I'd much rather have cities and towns with hundreds of NPCs than the ones in Skyrim with 20. With larger cities, you can still have those 20 NPCs all with unique quests, among the other NPCs. If anything it would make searching for them a game play mechanic in its own right.

DO NOT TRY ARGUING WITH ME I DO NOT CARE - FUCK OFF.

  • ssjmarx [he/him]
    ·
    edit-2
    2 years ago

    I think the future of NPC design is something that returns to Daggerfall-style cities and towns with a robust procedural element - but then also applying Dwarf Fortress-like needs and schedules to the simulated people. Half the fun people have in Skyrim is emergent gameplay from messing around with the townsfolk, imagine how many more things you could do if each one had a dozen more methods of interaction.

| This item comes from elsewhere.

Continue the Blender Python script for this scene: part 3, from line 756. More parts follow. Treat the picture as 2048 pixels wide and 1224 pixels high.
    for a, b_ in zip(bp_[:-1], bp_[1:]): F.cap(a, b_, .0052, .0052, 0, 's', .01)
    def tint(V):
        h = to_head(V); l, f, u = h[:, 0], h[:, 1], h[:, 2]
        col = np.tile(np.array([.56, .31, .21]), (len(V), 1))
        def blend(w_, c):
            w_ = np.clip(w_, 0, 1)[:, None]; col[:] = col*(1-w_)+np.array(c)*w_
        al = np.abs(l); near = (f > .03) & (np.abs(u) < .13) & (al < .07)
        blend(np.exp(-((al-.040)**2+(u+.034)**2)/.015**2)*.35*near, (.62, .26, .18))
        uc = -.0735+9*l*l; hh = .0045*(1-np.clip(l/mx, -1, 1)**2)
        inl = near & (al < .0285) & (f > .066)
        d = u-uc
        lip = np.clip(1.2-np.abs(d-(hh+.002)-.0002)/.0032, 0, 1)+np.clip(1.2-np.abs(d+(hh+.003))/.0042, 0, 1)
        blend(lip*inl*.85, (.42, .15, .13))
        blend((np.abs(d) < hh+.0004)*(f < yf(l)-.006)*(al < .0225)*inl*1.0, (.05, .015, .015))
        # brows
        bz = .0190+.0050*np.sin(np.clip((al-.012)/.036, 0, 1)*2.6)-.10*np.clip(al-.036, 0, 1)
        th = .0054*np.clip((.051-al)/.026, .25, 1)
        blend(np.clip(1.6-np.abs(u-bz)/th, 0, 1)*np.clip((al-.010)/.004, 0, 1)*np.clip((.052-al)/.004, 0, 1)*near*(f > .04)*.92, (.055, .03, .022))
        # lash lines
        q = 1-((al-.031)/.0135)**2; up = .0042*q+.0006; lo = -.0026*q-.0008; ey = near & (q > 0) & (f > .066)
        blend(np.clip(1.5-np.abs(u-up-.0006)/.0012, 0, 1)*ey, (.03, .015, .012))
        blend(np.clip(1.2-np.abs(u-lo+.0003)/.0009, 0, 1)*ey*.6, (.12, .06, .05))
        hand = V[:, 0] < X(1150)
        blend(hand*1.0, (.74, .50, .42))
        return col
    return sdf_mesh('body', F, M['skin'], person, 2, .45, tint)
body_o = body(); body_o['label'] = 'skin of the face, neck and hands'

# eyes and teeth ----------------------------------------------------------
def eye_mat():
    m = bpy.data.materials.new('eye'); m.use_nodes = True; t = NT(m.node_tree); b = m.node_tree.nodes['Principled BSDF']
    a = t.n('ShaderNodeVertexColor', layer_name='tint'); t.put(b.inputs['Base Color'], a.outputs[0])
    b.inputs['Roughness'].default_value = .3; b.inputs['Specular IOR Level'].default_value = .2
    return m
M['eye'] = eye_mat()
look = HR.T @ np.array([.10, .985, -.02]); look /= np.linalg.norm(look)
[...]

    • TerminalEncounter [she/her]
      ·
      2 years ago

      They had the radiant AI thing with oblivion, or whatever it was called. I don't remember if they kept it with Skyrim.

      • ssjmarx [he/him]
        ·
        2 years ago

        Yeah what I'm thinking of is a more advanced version of that. AFAIK Skyrim NPCs just have a schedule that tells them where to walk and hang out at different times of day, enough to give the illusion of a living world to someone sprinting through collecting quests but not much else.